Establish organizations of entrepreneurs to tell us and the Iraqi government what they need. Build industrial enclaves if necessary. Work with Iraqis to provide security for shipments of products and key raw materials for manufacturing or agriculture.

You have heard much about the need to secure an area before significant political progress can be made; the same is true for economic progress. But economics is quicker than politics. We should move in economically even before our teams start helping on political reconciliation.

If the environment is secure, entrepreneurs — both Shiite and Sunni — can create jobs much more quickly than politicos can reach agreement, let alone pass legislation. Job creation, the economic integration of communities and the taste of prosperity will accelerate political reconciliation and the achievement of our ultimate objective in Iraq.


Iraq will send $30 million
to each province to tackle unemployment, Ahmad al-Taie reports for Azzaman.

Increasing employment opportunities is key, but not a standalone fix. It should be considered within the larger framework of increasing the quality of life of Iraqis.

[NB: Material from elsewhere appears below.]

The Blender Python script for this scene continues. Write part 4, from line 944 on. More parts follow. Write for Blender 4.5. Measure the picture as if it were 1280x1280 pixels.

And aside from reducing the very real threat that one may be tortured and killed on any given day, it includes increasing access to food, fuel and electricity and running and clean water and creating an education and health care system, and ironically women’s rights which are better than, not worse, than under Saddam Hussein. Then you can create hope and reduce the size of the insurgency’s numbers.

The Elements of Victory in Iraq, the latest report by Anthony H. Cordesman at the Center for Strategic and International Studies.

U.S. Foreign Service officers posted in Iraq used to volunteer. Now the State Department can’t find enough staff, and are issuing forced assignments, and the foreign service corps is none too happy.

A more thorough explanation is offered by Juan Cole, Middle East expert at the University of Michigan, on his website Informed Comment.